Raw data -
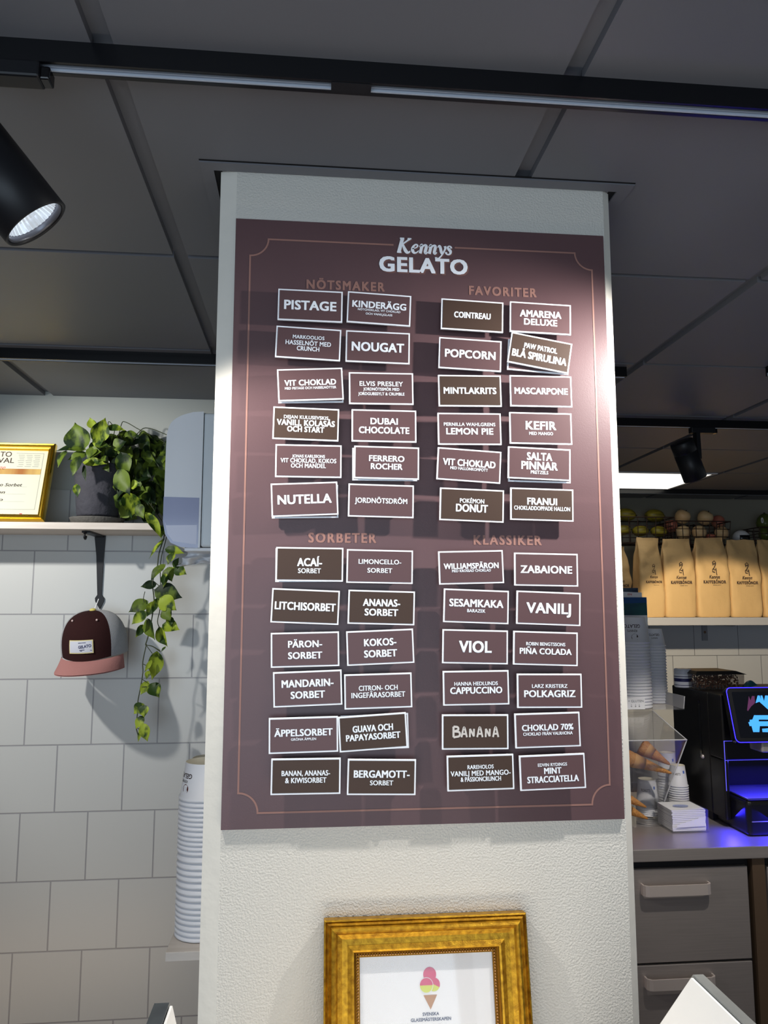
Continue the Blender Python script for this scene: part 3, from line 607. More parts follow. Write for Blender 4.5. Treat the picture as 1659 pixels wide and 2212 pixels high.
mb.build('band', mg, c2, world=False)
mb = MB()
for k, t in enumerate(('Prosecco Sorbet', 'Karlsson', 'Gelato')):
    put_text(mb, t, (rx + (-.117, -.137, -.135)[k], y2 - .0002, zt2 - .112 - .0235 * k), (.118, .07, .062)[k], .0098, bold=.012, shear=.25)
mb.build('handwriting', M_INK, c2, world=False)
mb = MB()
for k in range(3): mb.add([(rx - .30, y2, zt2 - .1185 - .0235 * k), (rx - .044, y2, zt2 - .1185 - .0235 * k), (rx - .044, y2, zt2 - .1180 - .0235 * k), (rx - .30, y2, zt2 - .1180 - .0235 * k)], [(0, 1, 2, 3)])
mb.box((rx - .013, y2, zt2 - .190), (rx - .012, y2 + .0002, zt2 - .008)); mb.box((rx - .09, y2, zt2 - .009), (rx - .012, y2 + .0002, zt2 - .008)); mb.box((rx - .25, y2, zt2 - .190), (rx - .012, y2 + .0002, zt2 - .189))
for k in range(7):
    for j in range(3): mb.box((rx - .083 + j * .022 + (.002 * (k % 3)), y2, zt2 - .0155 - .0062 * k), (rx - .066 + j * .022 + .001 * (k % 2), y2 + .0002, zt2 - .0142 - .0062 * k))
mb.build('small_print', mat('grey_print', rgb(150, 148, 140), .6), c2, world=False)
mb = MB(); put_text(mb, 'Selected', (rx - .083, y2, zt2 - .2075), .036, .0075, bold=.006, shear=.25); put_text(mb, 'World', (rx - .028, y2, zt2 - .2075), .020, .005, bold=.01, mi=1)
flat(mb, [(rx - .052, zt2 - .202), (rx - .044, zt2 - .202), (rx - .048, zt2 - .213)], y2, 0); mb.build('logos', [mat('red_print', rgb(190, 60, 70), .6), mat('slate_print', rgb(90, 94, 110), .6)], c2, world=False)

# ================================================================ LEFT WALL
sx1 = at(335, 1130, 2.22).x
shl = thing('wall_shelf', 'whitewashed wooden shelf on the tiled wall carrying the plant and frame', 'shelf', (-1.0, YL - .006, SH_Z))
MB().box((-2.6, SH_Y, SH_Z - .0195), (sx1, YL - .006, SH_Z)).build('board', M_WOODW, shl, bevel=.0012)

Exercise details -
Give every line back word for word and leave the pictures out.

Answer to the problem -
Continue the Blender Python script for this scene: part 3, from line 607. More parts follow. Write for Blender 4.5. Treat the picture as 1659 pixels wide and 2212 pixels high.
mb.build('band', mg, c2, world=False)
mb = MB()
for k, t in enumerate(('Prosecco Sorbet', 'Karlsson', 'Gelato')):
    put_text(mb, t, (rx + (-.117, -.137, -.135)[k], y2 - .0002, zt2 - .112 - .0235 * k), (.118, .07, .062)[k], .0098, bold=.012, shear=.25)
mb.build('handwriting', M_INK, c2, world=False)
mb = MB()
for k in range(3): mb.add([(rx - .30, y2, zt2 - .1185 - .0235 * k), (rx - .044, y2, zt2 - .1185 - .0235 * k), (rx - .044, y2, zt2 - .1180 - .0235 * k), (rx - .30, y2, zt2 - .1180 - .0235 * k)], [(0, 1, 2, 3)])
mb.box((rx - .013, y2, zt2 - .190), (rx - .012, y2 + .0002, zt2 - .008)); mb.box((rx - .09, y2, zt2 - .009), (rx - .012, y2 + .0002, zt2 - .008)); mb.box((rx - .25, y2, zt2 - .190), (rx - .012, y2 + .0002, zt2 - .189))
for k in range(7):
    for j in range(3): mb.box((rx - .083 + j * .022 + (.002 * (k % 3)), y2, zt2 - .0155 - .0062 * k), (rx - .066 + j * .022 + .001 * (k % 2), y2 + .0002, zt2 - .0142 - .0062 * k))
mb.build('small_print', mat('grey_print', rgb(150, 148, 140), .6), c2, world=False)
mb = MB(); put_text(mb, 'Selected', (rx - .083, y2, zt2 - .2075), .036, .0075, bold=.006, shear=.25); put_text(mb, 'World', (rx - .028, y2, zt2 - .2075), .020, .005, bold=.01, mi=1)
flat(mb, [(rx - .052, zt2 - .202), (rx - .044, zt2 - .202), (rx - .048, zt2 - .213)], y2, 0); mb.build('logos', [mat('red_print', rgb(190, 60, 70), .6), mat('slate_print', rgb(90, 94, 110), .6)], c2, world=False)

# ================================================================ LEFT WALL
sx1 = at(335, 1130, 2.22).x
shl = thing('wall_shelf', 'whitewashed wooden shelf on the tiled wall carrying the plant and frame', 'shelf', (-1.0, YL - .006, SH_Z))
MB().box((-2.6, SH_Y, SH_Z - .0195), (sx1, YL - .006, SH_Z)).build('board', M_WOODW, shl, bevel=.0012)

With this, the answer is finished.